- [REQUIRED TASK] Give the lines of the material verbatim, from the first line to the line with "return 512 +", including both.

- [DATA SHOWN]
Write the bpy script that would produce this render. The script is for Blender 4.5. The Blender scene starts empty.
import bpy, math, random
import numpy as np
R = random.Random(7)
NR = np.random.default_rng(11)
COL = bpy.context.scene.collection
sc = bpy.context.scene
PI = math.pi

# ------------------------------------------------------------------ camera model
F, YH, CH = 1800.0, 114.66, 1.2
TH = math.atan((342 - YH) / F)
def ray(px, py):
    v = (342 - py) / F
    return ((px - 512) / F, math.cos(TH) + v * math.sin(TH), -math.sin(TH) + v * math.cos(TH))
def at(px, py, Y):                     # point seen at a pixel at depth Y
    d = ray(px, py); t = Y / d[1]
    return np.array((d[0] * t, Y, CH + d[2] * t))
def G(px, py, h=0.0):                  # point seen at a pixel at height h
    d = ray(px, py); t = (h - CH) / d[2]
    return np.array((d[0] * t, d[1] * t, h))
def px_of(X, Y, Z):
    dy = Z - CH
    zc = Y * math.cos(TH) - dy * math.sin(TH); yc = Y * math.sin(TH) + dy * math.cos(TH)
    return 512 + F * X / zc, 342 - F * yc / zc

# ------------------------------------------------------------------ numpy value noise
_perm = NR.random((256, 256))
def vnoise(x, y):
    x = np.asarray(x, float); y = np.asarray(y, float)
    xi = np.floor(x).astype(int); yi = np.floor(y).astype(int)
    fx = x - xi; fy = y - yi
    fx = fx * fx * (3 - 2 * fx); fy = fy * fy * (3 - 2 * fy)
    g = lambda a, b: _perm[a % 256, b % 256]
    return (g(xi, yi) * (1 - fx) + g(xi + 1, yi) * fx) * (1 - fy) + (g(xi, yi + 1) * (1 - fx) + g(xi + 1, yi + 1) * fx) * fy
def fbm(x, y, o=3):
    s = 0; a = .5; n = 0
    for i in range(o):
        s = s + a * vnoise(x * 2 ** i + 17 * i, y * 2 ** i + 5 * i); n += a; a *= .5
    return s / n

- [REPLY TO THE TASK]
Write the bpy script that would produce this render. The script is for Blender 4.5. The Blender scene starts empty.
import bpy, math, random
import numpy as np
R = random.Random(7)
NR = np.random.default_rng(11)
COL = bpy.context.scene.collection
sc = bpy.context.scene
PI = math.pi

# ------------------------------------------------------------------ camera model
F, YH, CH = 1800.0, 114.66, 1.2
TH = math.atan((342 - YH) / F)
def ray(px, py):
    v = (342 - py) / F
    return ((px - 512) / F, math.cos(TH) + v * math.sin(TH), -math.sin(TH) + v * math.cos(TH))
def at(px, py, Y):                     # point seen at a pixel at depth Y
    d = ray(px, py); t = Y / d[1]
    return np.array((d[0] * t, Y, CH + d[2] * t))
def G(px, py, h=0.0):                  # point seen at a pixel at height h
    d = ray(px, py); t = (h - CH) / d[2]
    return np.array((d[0] * t, d[1] * t, h))
def px_of(X, Y, Z):
    dy = Z - CH
    zc = Y * math.cos(TH) - dy * math.sin(TH); yc = Y * math.sin(TH) + dy * math.cos(TH)
    return 512 + F * X / zc, 342 - F * yc / zc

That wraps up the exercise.